A former lesbian feminist sheds light on her journey into Christianity and how it impacted her identity and life to become a true Christ-follower.
Rosaria Butterfield is a former professor of women's studies at Syracuse University and the author of "The Secret Thoughts of an Unlikely Convert: An English Professor's Journey into Christian Faith." In a recent appearance in the The Becket Cook Show, Butterfield shared details about her personal journey from being a lesbian feminist to becoming a Christ-follower.
According to the biography on Butterfield's website, the author and former tenured professor of English and women's studies converted to Christianity in 1999, in a journey she describes as a "train wreck." Today, the author is wife to Kent Butterfield, a Reformed Presbyterian pastor in North Carolina, and a homeschool mother. She was raised in a liberal Catholic family and up until her late 20's, Butterfield was so "allured by feminist philosophy and LGBT advocacy" that she decided to identify as a lesbian.
Butterfield, who has a PhD from Ohio State University, met Ken Smith in 1997 while she was researching the Religious Right. At the time, she was unaware how big of an impact Smith would make on her life.
CBN News reported that Butterfield recounted during her interview with Cook, "I talk about what it was like to meet a pastor, who was my neighbor when I was a lesbian, feminist, activist, professor. I met Ken Smith, the pastor who the Lord used in my conversion. I thought this man is really smart."
Butterfield added, "[Smith] and his wife Floy welcomed me into their world and they came into my world and they didn't act as though I was polluting them. Early on in our friendship, Ken said to me 'there's a difference between acceptance and approval and if you can live with that difference, I can live with that difference.'"
Butterfield recounted how she began reading the Bible and routinely meeting with Pastor Ken and Floy, which sparked discussions on various issues from a Christian perspective. The former lesbian professor recalled how she met the entire church community and how the pastor's house "functioned," allowing her to experience firsthand what a Christian community was like.
"We would talk about hard and heavy things. We would read the Bible, we would pray, we would sing songs," Butterfield shared. The former lesbian professor admitted that she noticed "an aesthetic, palpable difference" between her own house and her pastor's house.
Butterfield described her house as one "filled with anxiety and constant frenetic, political activism," which was a stark contrast to Smith's house which was an environment where they could talk about "hard things," followed by a Bible reading, after which they would pray and "leave it at the cross."
"Then they would go on and laugh, feast, and have fun. I was intrigued by that," Butterfield admitted. "I came to the Bible with a long list of things I was mad about that I needed to work through."
The former lesbian professor shared that she read the Bible seven times in just two years because she wanted to understand and believe "this man-God" the way Christians believed in Him. Butterfield mused that when she became doubtful, asking "could I trust Him and is it true?," that was the real turning point for her. She decided to stop working with the Smiths, who in turn refused to "let go' of her.
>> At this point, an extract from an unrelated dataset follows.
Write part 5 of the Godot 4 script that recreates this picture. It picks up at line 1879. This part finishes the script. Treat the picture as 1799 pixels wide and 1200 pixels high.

Butterfield said she started reading the Bible for "personal questions of truth, life, and death," instead of just for research, which led her to get "convicted of a number of sins." She recounted how she just decided one day to go to church and realized how sermons helped "force" her to think about things she never thought of before.
"I discovered that sermons were this totally different thing and they would really force me to think about things that I hadn't thought about before," she said.
She concluded, "I realized that part of why I didn't understand how to be a godly woman was because I didn't understand how to be a woman, which was hilarious because I'm a professor of women's studies at the time. I was a mess, and I committed my life to Christ because I believed He was true and real and I had no idea what He was going to do with a mess like me."